REPUBLIKA.CO.ID, JAKARTA -- DPP Partai Golkar kubu Agung Laksono bersikukuh tidak akan mencabut gugatan yang mereka layangkan kepada kubu Aburizal Bakrie (Ical) di Pengadilan Negeri (PN) Jakarta Pusat. Kubu Agung khawatir kehilangan posisi tawar dalam perundingan damai dengan kubu Ical.
"Kalau dicabut tidak bisa diajukan lagi (sampai) kapan pun. Justru ini memberikan frame untuk berunding," kata Ketua Bidang Hukum DPP Partai Golkar hasil Munas IX Ancol, Lawrence Siburian di kantor DPP Golkar, Slipi, Jakarta Barat, Senin (5/1).
Lawrence mengatakan tidak ada perjanjian mencabut gugatan dalam proses perundingan damai dengan kubu Ical. Sebab menurutnya gugatan itu dilayangkan sebelum terjadi dualisme kepengurusan DPP Partai Golkar. "Gugatan diajukan 5 Desember 2014. Waktu itu Golkar Pak Agung belum ada. Belum munas juga," ujar Lawrence.
Saat itu kubu Agung mengugat kubu Ical terkait penyelenggaraan Musyawarah Nasional (munas) IX Partai Golkar di Bali. Mereka menilai kubu Ical tidak berhak menyelenggarakan munas lantaran Ical bersama Sekretaris Jendral Partai Golkar, Idrus Marham.

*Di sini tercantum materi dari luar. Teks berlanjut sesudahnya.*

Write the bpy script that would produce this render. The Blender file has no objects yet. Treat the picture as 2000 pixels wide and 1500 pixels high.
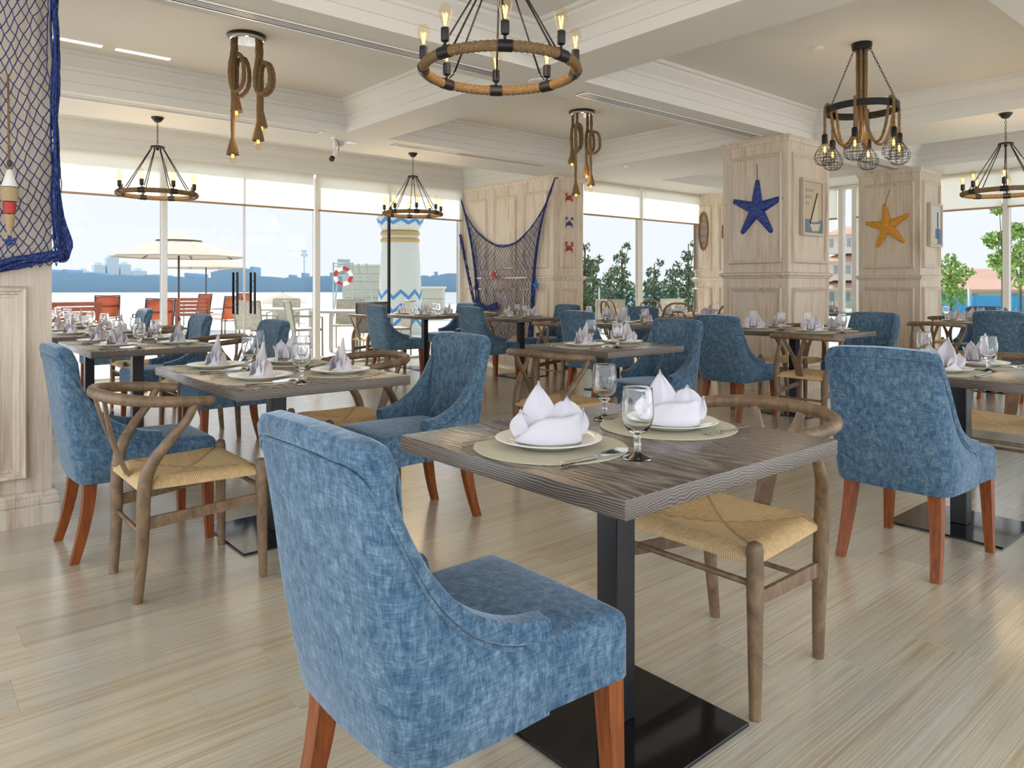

Karena keduanya telah dinonaktifkan dari kepengurusan dalam rapat pleno presidium penyelamat partai Golkar 25 November. "Mereka dinonaktifkan, tapi tetap menyelenggarakan munas di Bali. Itu yang digugat," kata Lawrence.
Lawrence mengatakan majelis hakim PN Jakarta Pusat memberi waktu 60 hari kepada kubu Agung dan Ical untuk berislah. Jika sampai waktu yang ditentukan kedua kubu tidak juga berdamai, maka sidang gugatan akan kembali dilanjutkan. "Silakan berunding berdamai dalam 60 hari," kata Lawrence.
Kendati begitu Lawrence berharap kedua kubu bisa berdamai sebelum tenggat waktu 60 hari. Menurutnya kubu Ical maupun Agung harus bersungguh-sungguh menghindari perpecahan di Partai Golkar. "Mungkin tidak perlu 60 hari, di bawah itu mungkin bisa diselesaikan. Kita minta kerja keraslah," ujar Lawrence.